The Babysitters Coven's Eternal Fashion Icons

The new YA book The Babysitters Coven is full of magic, humor, sass, and two teenage babysitters who have amazing style that totally fits the witchy trends we’re loving this fall. In this post by author Kate Williams, she gives us some serious outfit inspo and tells us more about the main characters from the story and their fashion icons.

In The Babysitters Coven, the narrator, Esme Pearl, and her best friend, Janis Jackson, are both fashion fiends. They love clothes and put a lot of thought and creativity into styling outfits and giving them names. For Esme, that might be calling a sequined sweater set and bell jar earrings “Sylvia Plath goes to prom”; for Janis, maybe it’s labelling a camo-print minidress and hot pink combat boots “Be all you can be Barbie.” No matter what they wear, Esme and Janis dress to stand out rather than fit in, especially since they consider their habitat—a boring high school in a small Kansas town—totally devoid of sartorial inspiration.

For Esme and Janis, fashion isn’t about having designer labels or wearing the right brand of jeans. Instead, it’s about self-expression. Getting dressed is their art, and clothing is their medium. They make statements with what they wear. When Janis showed up to school dressed like a gumball machine and complimented Esme’s Fiorucci stickers, it was a case of wardrobe-recognize-wardrobe, and a best friendship was born.

Like Esme and Janis, I went to high school in Kansas, but I didn’t have their flair for fashion. We didn’t have a ton of stores in my town, I didn’t know how to thrift—Esme and Janis are eagle-eyed thrifters, and they detail their strategy in the book—and online shopping wasn’t around yet. I was obsessed with the Delia’s catalog, so I would take a marker and circle all the items I wanted, then leave the catalog lying around and hope that my mom would be in a generous mood when she found it.
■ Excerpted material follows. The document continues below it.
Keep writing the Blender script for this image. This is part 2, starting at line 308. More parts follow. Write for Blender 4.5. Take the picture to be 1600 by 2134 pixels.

I had a job in a coffee shop, but I only made $4.15 an hour, and once a friend and I pooled our money to order a pair of lavender bell-bottoms from Delia’s. When they arrived, they weren’t particularly flattering on either of us, but we still drew up a schedule of who could wear them when. For most of the time that I was in high school, though, I felt a big disconnect between me and my clothes. I never felt like they really represented who I was or wanted to be—it felt like my outside didn’t match my inside. And while Esme and Janis have plenty of problems—missing kids, monsters—this isn’t one of them. Their clothes tell the world who they are and who they want to be, in no uncertain terms. This is especially important in a world that doesn’t give teenage girls a lot of autonomy. I’d like to think that Esme’s and Janis’s clothes show that fashion can be another form of personal power.

While Esme’s and Janis’s styles are totally their own, they do have fashion icons who they look up to and frequently reference with their outfits. It’s no coincidence that each of their fashion idols are from the early ’90s, as this was an era when celebrities and cool “it girls” were truly their own: they didn’t work with stylists or wear clothes because the labels paid them to do so, and because they didn’t have social media accounts, their lives and what they wore remained pretty mysterious.

Esme’s fashion icon: Winona Ryder

Esme loves Winona Ryder. Now known for her role as Joyce Byers on Stranger Things, Winona Ryder was the epitome of early ’90s gamine chic. She appeared in a string of movies that are now cult favorites, like Heathers, Beetlejuice, and Reality Bites. Winona’s hair and makeup were always simple and understated—dark hair in a pixie cut or bob, lipstick, and clear skin—and while she often favored feminine, vintage-inspired dresses on the red carpet, she was all about tomboyish outerwear for everything else. She frequently wore big, oversized cardigans and tailored blazers (sometimes paired with a baseball cap), and she could rock a black leather motorcycle jacket better than any Hells Angel. Esme’s look “Wino forever” specifically references a classic Winona Ryder outfit: high-waisted jeans, graphic tee, and ever-present motorcycle jacket. Today, Winona’s cool, confident spirit is echoed by her Stranger Things castmates Millie Bobby Brown and Maya Hawke.

Janis’s fashion icon: Lisa Bonet

Janis’s style idol is Lisa Bonet, who played Denise Huxtable on The Cosby Show and A Different World. Denise Huxtable’s fashion was a wild mix of everything: ’80s silhouettes and patterns, layers upon layers, and combinations of boho flowy with menswear that no one else could pull off. Her character’s style was based on Lisa Bonet’s personal look so much that the show’s costume designers frequently incorporated Lisa’s own clothes into Denise’s wardrobe. Lisa’s hair, which ranged from short crops to natural curls to waist-length braids, is also a source of inspiration for Janis, who loves to experiment with different looks and treats her hair as her greatest accessory. Today, hints of the Lisa Bonet’s artsy, bohemian glamour can be seen in her daughter, actress Zoë Kravitz, and in the actress Amandla Stenberg, a pattern-mixing master whose hair is always awesome and always changing.